Se visten de gala para los de fuera pero no hay una prosperidad real dentro.
Yo las llamo ciudades Potemkin, usando una historia de Catalina La Grande, que tenía su valido, el príncipe Potemkin, que era además su amante, y cuando iba recorriendo Rusia, como todo estaba despoblado, inventó unas ciudades de escayola, unas maquetas, que iba colocando a los lados que eran como pueblos rusos muy bonitos, para que cuando fuera pasando Catalina con su corte lo viera todo muy bonito. Ese concepto, que recupera Adolf Loos para hablar de Viena como una ciudad Potemkin, lo traslado yo también a las ciudades de provincia españolas, que se están convirtiendo en aldeas muy paseables, muy bonitas, pero que son bloques de escayola huecos por dentro en los que la vida dentro es muy difícil.
"Cuanta más gente sea capaz de vivir a su antojo y cuanto más diverso sea el repertorio de formas de vida, más fuerte y digna será la sociedad", sentencia en el texto. ¿En qué lugar nos dejan actualmente como país esas palabras?
Pues en un país que va poco a poco perdiendo esos espacios porque cada vez la vida es más homogénea. En un pasaje del libro digo que hay un momento en mis tantos viajes en el que todas las ciudades me parecen iguales y que me llego incluso a confundir, que no sé dónde estoy. Tengo un amigo que dice que donde más se nota la igualdad es en las casas de la gente.

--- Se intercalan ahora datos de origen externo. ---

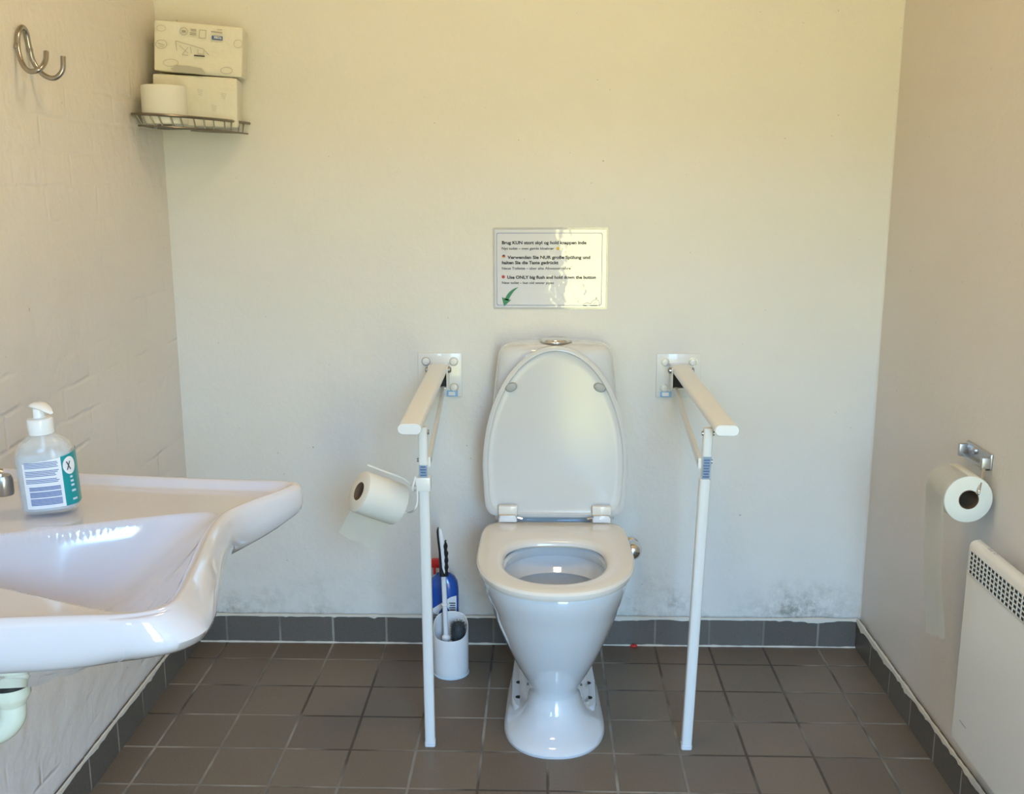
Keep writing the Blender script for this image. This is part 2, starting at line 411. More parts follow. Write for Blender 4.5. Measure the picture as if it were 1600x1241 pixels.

Ahora todo el mundo tiene la casa decorada de Ikea, así que entras en una casa y la sensación que te asalta es de que puedes estar en cualquier parte. Así que llevamos una vida cada vez más homogénea y nos parecemos más los unos a los otros, y eso empobrece la riqueza de una sociedad más compleja y más abierta.
¿Entonces no hay en España identidades irreconciliables?
Son fachada. Somos mucho más parecidos de lo que creemos. Un militante de la CUP de Vic y un señor de derechas de Burgos tienen mucho más en común de lo que creen. En realidad suelen ver las mismas series, discuten de las mismas cosas aunque desde puntos de vista distintos y sus vidas son más parecidas de lo que creen porque viven, en realidad, en un mundo muy parecido.
¿Puede ser la escritura, el periodismo, la narración, un vehículo para que esos diálogos se produzcan?
Tradicionalmente lo ha sido, de hecho. Cuando no es un periodismo de declaraciones o de trincheras sino que cuenta la vida de la gente, nos reconocemos en esas vidas ajenas. Y cuando conocemos la vida de los otros nos damos cuenta de que tenemos muchas cosas en común, algo que comparte con la literatura. El Quijote empieza a contar historias de gente normal y demuestra que esto es realmente un elemento muy democratizador. Al entender la vida de los otros nos resulta más difícil arrancarles la cabeza.